Ch-ch-ch-changes...

By deva  |  Location: United States  |  07/24/08

The tent city is the first thing I notice - or don't notice, I should say. When I visited New Orleans in March, I drove past dozens (maybe hundreds) of tents huddled under the freeway at Claiborne and Canal. Now, when I walk under the overpass on the way from my Mid-City digs to the French Quarter, the stretch of sheltered concrete is empty.

I take it as a sign of progress.

Elsewhere, with that one glaring change under my belt, I start looking for more signs. I ride the St. Charles Avenue streetcar - itself, running longer hours than it did last time - through my old stomping grounds, the Garden District, and I swear I notice more lit-up storefronts, more new restaurants, fewer boarded-up buildings. A vintage early morning/late night breakfast joint - the Trolley Stop - is back in business, with limited hours. On my last visit, it was derelict.

Everywhere I go, I see signs advertising the recent accomplishments of contractors, painters; signs thanking donors for their generous contributions to the restoration of a given street's live oaks; signs on freshly spruced-up buildings, saying "New Ownership" or "Under New Management". I like being able to see tangible, positive change.

But not all the changes I see are good ones.
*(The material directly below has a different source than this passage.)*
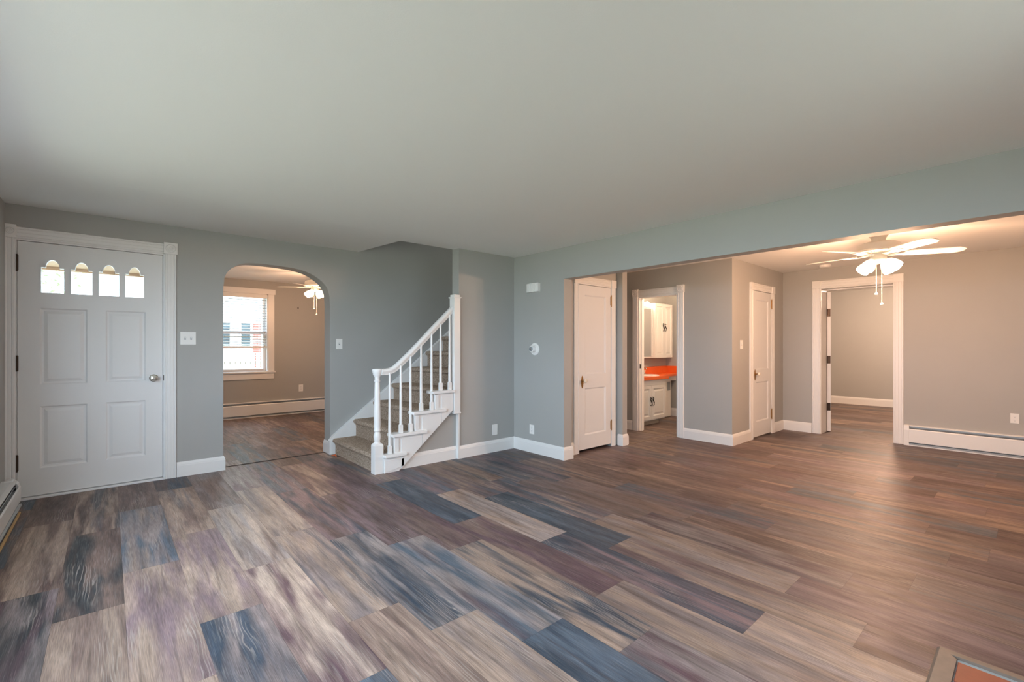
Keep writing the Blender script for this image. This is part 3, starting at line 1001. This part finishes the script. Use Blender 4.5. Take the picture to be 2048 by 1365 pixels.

"It's gotten worse, just since you've been gone," a bartender from the French Quarter tells me over coffee. He's talking about the crime rate. On my last visit, I saw the city through his eyes, and it was a flawed but beautiful picture. He knew every street performer and folk artist in Jackson Square; he waxed eloquent about his favourite spots to watch the sun rise or set from the Quarter's narrow streets; he told me there was no place else he'd rather be.

Today he tells me he's moving to Mid-City in November, after his lease on Dumaine is up. And after Mid-City?

"I'm tired of looking over my shoulder," he says. "It'll push me out of New Orleans... eventually."